Lorsque l’employeur a communiqué les motifs du congé, la charge de la preuve sera partagée de façon égale. L’avantage dont bénéficierait l’employeur consisterait dans le fait qu’il bénéficie quelque-part d’une présomption (simple) de l’absence du caractère manifestement déraisonnable du licenciement lorsqu’il a été en mesure de démontrer la réalité des motifs invoqués à l’appui de sa décision et leur lien de causalité avec le licenciement.
Lorsque les motifs ont été demandés et donnés par l’employeur, l’article 10 de la C.C.T. n° 109 du 12 février 2014 prévoit un partage subtil de la charge de la preuve : l’employeur doit démontrer que les motifs du licenciement sont avérés et que ceux-ci ont bien été à l’origine de la décision de licenciement alors que le travailleur doit établir le caractère manifestement déraisonnable du licenciement fondé sur de tels motifs. Ainsi, ne peut être considéré comme un licenciement manifestement déraisonnable au sens de la CCT n°109 le licenciement fondé sur des motifs liés au comportement du travailleur et dont celui-ci n’établit pas qu’il n’aurait jamais été décidé par un employeur normal et raisonnable.

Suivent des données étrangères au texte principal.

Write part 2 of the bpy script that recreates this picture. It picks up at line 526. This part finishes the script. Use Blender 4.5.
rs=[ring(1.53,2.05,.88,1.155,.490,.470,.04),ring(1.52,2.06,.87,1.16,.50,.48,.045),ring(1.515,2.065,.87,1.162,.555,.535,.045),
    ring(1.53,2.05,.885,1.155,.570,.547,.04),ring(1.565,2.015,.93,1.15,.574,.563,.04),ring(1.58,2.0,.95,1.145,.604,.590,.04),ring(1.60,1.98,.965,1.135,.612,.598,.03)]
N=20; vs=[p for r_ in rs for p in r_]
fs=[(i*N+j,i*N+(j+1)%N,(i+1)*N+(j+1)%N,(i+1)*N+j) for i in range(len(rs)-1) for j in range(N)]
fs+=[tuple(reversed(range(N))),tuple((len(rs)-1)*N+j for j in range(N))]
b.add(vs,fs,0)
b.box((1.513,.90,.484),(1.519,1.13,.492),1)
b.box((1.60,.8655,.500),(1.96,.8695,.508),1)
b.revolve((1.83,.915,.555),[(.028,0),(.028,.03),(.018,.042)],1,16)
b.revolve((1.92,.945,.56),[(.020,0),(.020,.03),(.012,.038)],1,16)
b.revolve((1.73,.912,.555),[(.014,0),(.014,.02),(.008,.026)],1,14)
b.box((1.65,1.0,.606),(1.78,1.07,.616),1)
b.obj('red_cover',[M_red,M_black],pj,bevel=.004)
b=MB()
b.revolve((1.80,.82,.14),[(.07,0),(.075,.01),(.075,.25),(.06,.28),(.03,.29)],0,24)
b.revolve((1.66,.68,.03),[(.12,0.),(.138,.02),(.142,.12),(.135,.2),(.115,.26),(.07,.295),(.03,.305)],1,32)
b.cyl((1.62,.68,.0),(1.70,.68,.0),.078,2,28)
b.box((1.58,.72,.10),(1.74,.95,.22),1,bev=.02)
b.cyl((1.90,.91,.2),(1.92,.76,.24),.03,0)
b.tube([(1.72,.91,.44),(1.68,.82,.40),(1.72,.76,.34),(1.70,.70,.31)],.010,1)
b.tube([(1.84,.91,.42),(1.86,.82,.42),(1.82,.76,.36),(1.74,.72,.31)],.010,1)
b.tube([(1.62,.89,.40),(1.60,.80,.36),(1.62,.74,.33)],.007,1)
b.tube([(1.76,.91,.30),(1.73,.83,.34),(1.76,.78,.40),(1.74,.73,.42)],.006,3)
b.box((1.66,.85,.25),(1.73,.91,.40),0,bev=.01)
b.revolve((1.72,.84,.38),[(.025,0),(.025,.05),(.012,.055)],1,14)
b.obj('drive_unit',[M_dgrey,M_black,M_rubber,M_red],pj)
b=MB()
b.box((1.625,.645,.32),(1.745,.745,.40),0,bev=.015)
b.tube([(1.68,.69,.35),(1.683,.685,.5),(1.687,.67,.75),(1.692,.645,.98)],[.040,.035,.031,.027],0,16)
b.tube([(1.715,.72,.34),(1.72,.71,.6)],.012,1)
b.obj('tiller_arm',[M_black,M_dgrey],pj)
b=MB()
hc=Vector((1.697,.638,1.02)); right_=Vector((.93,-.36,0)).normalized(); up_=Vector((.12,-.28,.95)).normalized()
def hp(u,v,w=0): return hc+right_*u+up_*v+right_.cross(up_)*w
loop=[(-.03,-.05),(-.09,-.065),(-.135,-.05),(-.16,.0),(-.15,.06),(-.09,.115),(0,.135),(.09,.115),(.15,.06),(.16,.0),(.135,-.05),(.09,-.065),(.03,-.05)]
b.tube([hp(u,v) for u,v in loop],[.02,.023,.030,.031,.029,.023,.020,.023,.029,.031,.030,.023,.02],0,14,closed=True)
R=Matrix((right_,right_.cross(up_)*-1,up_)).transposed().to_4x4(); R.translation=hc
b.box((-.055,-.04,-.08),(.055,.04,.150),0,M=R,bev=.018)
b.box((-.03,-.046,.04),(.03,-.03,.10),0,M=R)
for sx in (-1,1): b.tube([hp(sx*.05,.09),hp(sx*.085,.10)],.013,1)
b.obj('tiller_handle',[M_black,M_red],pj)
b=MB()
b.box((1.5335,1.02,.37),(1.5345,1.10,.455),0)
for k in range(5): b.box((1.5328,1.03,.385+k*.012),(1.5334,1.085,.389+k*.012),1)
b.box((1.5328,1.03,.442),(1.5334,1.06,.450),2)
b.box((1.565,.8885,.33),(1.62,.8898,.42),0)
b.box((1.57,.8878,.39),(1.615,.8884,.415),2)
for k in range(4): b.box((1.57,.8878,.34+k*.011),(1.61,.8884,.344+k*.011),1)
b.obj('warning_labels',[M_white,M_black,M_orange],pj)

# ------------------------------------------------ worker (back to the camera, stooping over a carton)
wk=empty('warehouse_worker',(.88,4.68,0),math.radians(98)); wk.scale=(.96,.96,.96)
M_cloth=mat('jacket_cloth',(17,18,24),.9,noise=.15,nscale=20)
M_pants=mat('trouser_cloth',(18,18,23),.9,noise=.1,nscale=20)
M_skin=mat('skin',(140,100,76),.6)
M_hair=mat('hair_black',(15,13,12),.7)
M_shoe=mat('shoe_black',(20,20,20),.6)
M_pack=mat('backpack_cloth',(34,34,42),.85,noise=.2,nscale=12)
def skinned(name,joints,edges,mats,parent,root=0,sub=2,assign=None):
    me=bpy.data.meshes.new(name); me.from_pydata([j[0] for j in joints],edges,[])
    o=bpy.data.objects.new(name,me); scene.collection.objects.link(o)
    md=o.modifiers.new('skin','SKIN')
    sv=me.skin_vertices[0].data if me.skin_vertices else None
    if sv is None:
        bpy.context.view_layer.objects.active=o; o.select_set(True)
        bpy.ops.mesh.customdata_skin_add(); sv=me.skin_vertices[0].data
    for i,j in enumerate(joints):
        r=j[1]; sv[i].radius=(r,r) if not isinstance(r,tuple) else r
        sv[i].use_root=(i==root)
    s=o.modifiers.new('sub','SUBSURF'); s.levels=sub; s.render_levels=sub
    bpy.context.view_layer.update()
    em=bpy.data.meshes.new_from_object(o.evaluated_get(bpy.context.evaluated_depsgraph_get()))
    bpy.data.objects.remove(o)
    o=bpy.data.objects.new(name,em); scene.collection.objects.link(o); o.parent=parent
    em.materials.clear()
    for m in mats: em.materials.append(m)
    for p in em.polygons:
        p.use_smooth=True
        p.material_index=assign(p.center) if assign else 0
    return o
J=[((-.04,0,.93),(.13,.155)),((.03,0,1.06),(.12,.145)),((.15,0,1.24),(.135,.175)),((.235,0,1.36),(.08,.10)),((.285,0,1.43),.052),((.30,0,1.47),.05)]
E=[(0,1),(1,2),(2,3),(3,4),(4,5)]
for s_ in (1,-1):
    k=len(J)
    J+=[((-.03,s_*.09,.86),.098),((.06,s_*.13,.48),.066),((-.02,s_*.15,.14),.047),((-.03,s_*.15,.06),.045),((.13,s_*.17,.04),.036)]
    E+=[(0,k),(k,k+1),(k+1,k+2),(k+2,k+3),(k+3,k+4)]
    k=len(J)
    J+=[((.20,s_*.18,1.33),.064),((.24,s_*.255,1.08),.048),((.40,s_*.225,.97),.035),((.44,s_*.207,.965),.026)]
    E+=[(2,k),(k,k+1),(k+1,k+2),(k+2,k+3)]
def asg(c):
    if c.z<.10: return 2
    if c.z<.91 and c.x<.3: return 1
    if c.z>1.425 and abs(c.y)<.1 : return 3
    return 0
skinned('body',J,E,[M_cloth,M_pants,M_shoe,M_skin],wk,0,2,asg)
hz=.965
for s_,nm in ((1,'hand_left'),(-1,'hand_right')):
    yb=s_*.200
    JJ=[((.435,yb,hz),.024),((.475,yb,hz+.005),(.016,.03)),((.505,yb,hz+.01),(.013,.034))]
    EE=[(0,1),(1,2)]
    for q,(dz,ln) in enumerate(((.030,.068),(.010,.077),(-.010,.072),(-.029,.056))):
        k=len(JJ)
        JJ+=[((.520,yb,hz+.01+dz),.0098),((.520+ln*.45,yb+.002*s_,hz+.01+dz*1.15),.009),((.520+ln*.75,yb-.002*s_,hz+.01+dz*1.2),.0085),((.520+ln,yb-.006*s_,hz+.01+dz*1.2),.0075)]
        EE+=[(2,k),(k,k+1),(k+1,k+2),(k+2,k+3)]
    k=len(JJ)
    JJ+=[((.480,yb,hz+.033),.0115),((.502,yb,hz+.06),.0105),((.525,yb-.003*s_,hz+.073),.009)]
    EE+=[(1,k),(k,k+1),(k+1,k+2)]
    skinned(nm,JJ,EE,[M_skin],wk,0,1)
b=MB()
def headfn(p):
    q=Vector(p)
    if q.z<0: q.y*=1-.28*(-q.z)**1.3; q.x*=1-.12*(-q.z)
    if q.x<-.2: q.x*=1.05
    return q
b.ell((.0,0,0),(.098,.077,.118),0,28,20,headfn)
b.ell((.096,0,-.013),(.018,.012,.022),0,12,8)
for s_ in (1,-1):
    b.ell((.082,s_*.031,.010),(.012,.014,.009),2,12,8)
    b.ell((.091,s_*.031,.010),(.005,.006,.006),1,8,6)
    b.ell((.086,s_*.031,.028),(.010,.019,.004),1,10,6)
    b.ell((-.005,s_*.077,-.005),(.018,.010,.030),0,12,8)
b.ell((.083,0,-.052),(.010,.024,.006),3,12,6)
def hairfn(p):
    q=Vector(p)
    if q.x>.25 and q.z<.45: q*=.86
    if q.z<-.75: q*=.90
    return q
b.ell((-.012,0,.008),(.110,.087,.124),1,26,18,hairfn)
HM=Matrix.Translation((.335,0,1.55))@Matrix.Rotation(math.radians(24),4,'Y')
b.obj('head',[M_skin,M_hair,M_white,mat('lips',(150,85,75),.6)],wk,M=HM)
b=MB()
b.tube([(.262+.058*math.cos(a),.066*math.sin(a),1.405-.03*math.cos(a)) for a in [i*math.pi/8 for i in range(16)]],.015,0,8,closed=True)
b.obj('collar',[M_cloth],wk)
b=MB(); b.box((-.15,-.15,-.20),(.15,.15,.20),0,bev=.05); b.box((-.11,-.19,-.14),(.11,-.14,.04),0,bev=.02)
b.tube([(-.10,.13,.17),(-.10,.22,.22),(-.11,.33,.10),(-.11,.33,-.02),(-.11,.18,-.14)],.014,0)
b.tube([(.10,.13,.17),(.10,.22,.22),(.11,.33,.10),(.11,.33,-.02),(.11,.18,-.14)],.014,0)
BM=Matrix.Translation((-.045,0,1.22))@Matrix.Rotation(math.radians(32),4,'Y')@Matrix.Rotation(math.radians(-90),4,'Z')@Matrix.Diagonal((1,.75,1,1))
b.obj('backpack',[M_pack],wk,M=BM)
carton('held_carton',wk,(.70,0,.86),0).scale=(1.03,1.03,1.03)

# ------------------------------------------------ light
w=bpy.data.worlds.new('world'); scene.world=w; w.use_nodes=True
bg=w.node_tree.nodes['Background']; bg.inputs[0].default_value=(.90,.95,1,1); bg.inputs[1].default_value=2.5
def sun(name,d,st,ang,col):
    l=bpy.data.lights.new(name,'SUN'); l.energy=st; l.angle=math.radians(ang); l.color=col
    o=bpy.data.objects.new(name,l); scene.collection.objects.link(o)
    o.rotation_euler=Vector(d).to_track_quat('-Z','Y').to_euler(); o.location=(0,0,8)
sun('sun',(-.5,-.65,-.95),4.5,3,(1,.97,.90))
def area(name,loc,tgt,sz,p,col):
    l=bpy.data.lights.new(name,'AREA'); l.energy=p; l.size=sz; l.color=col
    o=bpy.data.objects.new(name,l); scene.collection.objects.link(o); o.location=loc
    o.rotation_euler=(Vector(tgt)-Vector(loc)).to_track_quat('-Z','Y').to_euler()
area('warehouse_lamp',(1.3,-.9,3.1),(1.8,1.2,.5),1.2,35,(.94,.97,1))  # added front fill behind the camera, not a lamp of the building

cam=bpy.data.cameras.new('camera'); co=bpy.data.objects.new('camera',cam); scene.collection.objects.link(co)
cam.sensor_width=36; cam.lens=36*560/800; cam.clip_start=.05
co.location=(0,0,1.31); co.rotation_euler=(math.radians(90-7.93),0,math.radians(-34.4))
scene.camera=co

Il n’est pas requis, au stade de la demande de motivation, que la preuve des motifs invoqués soit apportée par l’employeur sous peine d’anticiper le débat judiciaire.
Il ne suffit pas d’apporter la preuve de l’existence d’un motif qui aurait pu justifier le licenciement. Encore faut-il que le motif démontré soit celui qui a réellement présidé à la décision de l’employeur.
Lorsque l’employeur a communiqué les motifs du licenciement au travailleur, l’on se trouve dans le cadre du principe actori incumbit probatio, soit de l’article 1315, alinéa 1er, du Code civil. Si les motifs n’ont pas été communiqués et qu’ils ont été demandés, l’employeur doit apporter la preuve à la fois du motif et du fait que celui-ci n’est pas manifestement déraisonnable. Il y a un renversement de la charge de la preuve, le licenciement étant présumé non fondé sur un motif valable au sens de la C.C.T. n° 109.
Enfin, si le travailleur n’a pas demandé les motifs et qu’il n’a pas reçu ceux-ci spontanément, il doit établir non seulement les éléments qui indiquent le caractère manifestement déraisonnable du motif, mais, en outre, il doit apporter la preuve du motif du congé lui-même.
(Décision commentée)
Dans le cadre du contrôle du motif du licenciement tel qu’organisé par la C.C.T. n° 109, trois hypothèses peuvent se présenter, ayant une incidence sur les règles en matière de charge de la preuve, étant (i) celle où l’employeur a communiqué les motifs de licenciement, (ii) celle où il ne l’a pas fait alors que le travailleur a demandé cette communication et (iii) celle où le travailleur n’a pas fait la demande.
Dans la première hypothèse, l’employeur doit apporter la preuve du motif avancé et le travailleur peut apporter la preuve que celui-ci ne constitue pas la véritable cause du licenciement. Si par contre les motifs n’ont pas été donnés alors qu’ils ont été demandés, l’employeur devra prouver les motifs et également établir qu’ils ne sont pas manifestement déraisonnables. S’ils n’ont pas été demandés, le travailleur doit prouver le motif du licenciement et établir les éléments qui indiquent que celui-ci est manifestement déraisonnable.
Quant au motif lui-même, est jugée manifestement déraisonnable en l’espèce la rupture qui intervient lorsque le travailleur tente de s’expliquer sur des griefs formulés contre lui.